4. Know the difference between grief and depression. There is often a fine line between the two, and normal heartbreak can sometimes transform into full-blown depression. How to tell the difference? In depression, nothing seems to matter, Piver writes, whereas with sadness, everything does. A telltale sign that depression is setting in is that you ruminate nonstop about the breakup, and ” you cannot stop your mind from tormenting you with very painful thoughts,” Piver says.
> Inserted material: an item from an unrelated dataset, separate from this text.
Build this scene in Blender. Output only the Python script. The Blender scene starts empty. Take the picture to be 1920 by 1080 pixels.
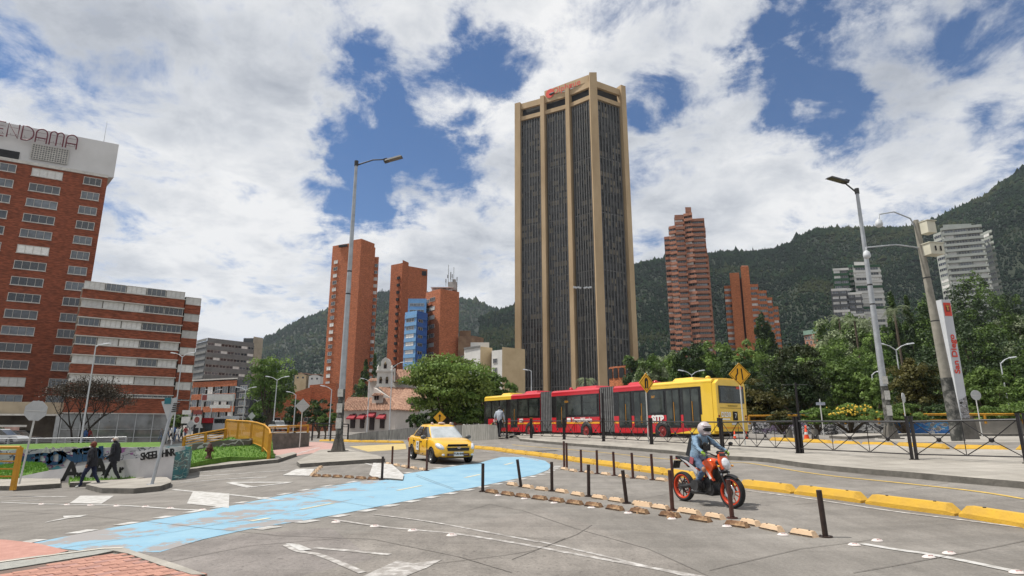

5. Feel some kindness toward your ex. “The most potent step you can take in your own healing,” Piver writes, “is to extend loving kindness to your ex.” Although that seems counterintuitive and next to impossible, the process of extending your heart to someone whom you have no intention of loving ever again, she says, can actually bring feelings of stability and peace to your inner mind. You don’t need to forgive or forget your ex’s past transgressions or stay in touch. (In fact, Piver says it’s a good idea to de-friend him on Facebook to keep from obsessing about his every move.) Your focus should be on letting go of anger. Piver recommends sitting in a quiet, comfortable place and spending a few minutes wishing yourself well—may I be happy, healthy, peaceful, accepting of myself—before wishing your ex the same. Remember that no matter how badly he treated you, he has the same longing as you: to find love and be happy.

6. Write the story of your relationship. Do it from the third-person point of view in three different writing sessions. First, tell about how this woman met this man and how they fell in love. Then write about the love story and how it started going south. Finally, tell the story of the breakup: She said this; he did that. “Just taking that step back and looking at your circumstance as if you were describing someone else may sound silly, but it helps you bring a very valuable perspective,” says Piver. “And it also helps you look at your story from the stance of someone who’s OK instead of someone who’s embroiled in agony.” You might also gain some valuable revelations: what you miss about the relationship and what you don’t.

7. Steer clear of the self-help section. Bookstore shelves are crammed with books that say, “This is your fault. You created this situation by the way you thought, or by carrying forward childhood wounds,” Piver says. But that’s not true. “Don’t try to come up with reasons on why it happened and how to prevent it from happening again. Allow yourself to feel heartbreak—that’s what actually gets us over it.”

8. Give love. Perhaps at no other time than post-breakup do we want love so much, Piver says. But instead of desperately searching, give love, to anyone, in any situation. “There’s always a chance of loving,” Piver says. “That is how you balance the sorrow and rage from the heartbreak you’re dealing with—by giving love to whatever situation or person you are interacting with. That is the secret.”